Banks create a ‘loss distribution function’ for operational risk by either collecting data internally, using external data or coming up with loss scenarios. Fitch says that due to uncertain parameters and data availability, and integrity issues, many of the banks surveyed noted that a high degree of judgement is needed when constructing a ‘best-fit’ statistical distribution for modelling the data.

The big problem with operational risk is that it is much more difficult to quantify at a high confidence level than, for example, market risk, which has the benefit of frequently changing and easily seen prices. Op risk loss events tend to occur less frequently, so there are less data points for analysts to work with. “Thus, in addition to some science, a good bit of art is involved in modelling this risk,” says Fitch.

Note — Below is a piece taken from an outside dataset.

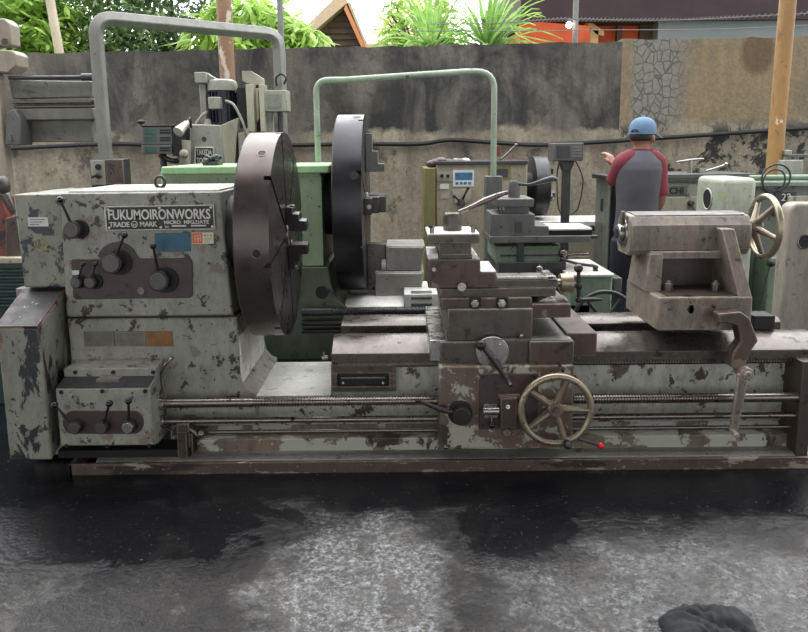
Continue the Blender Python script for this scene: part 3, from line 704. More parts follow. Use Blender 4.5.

“It may well be that a bank can model different loss distributions that fit the data equally well from a statistical standpoint, but which produce greatly differing capital charges. Accordingly, this will make it very difficult for banks and regulators to validate the ‘accuracy’ of operational risk models,” adds Fitch.

The new Basel capital Accord lets banks choose one of three approaches to measuring op risk depending on how sophisticated the institution wants to be. Fitch says some of the banks that divulged their estimated capital charges for op risk have found that with the most advanced method – known as the ‘advanced measurement approach’ – their capital charges could be higher than those calculated using the less sophisticated ‘standardised approach’.

“If the Basel Committee’s intended goal is to provide incentives for banks to adopt the more sophisticated risk measurement and management approach, it will be important that the advanced measurement approach generates a lower capital charge than the other less sophisticated approaches,” says Scott.

Fitch added, however, that its figures do not take account of diversification benefits that would lower capital charges with the advanced approach.

“In view of the challenges involved in estimating the correlation between the occurrence of operational events, it is likely that both banks and regulators will struggle with the issue of how much of a benefit to allow, and whether the ‘proof’ provided is acceptable to warrant appropriate capital reduction,” says Fitch.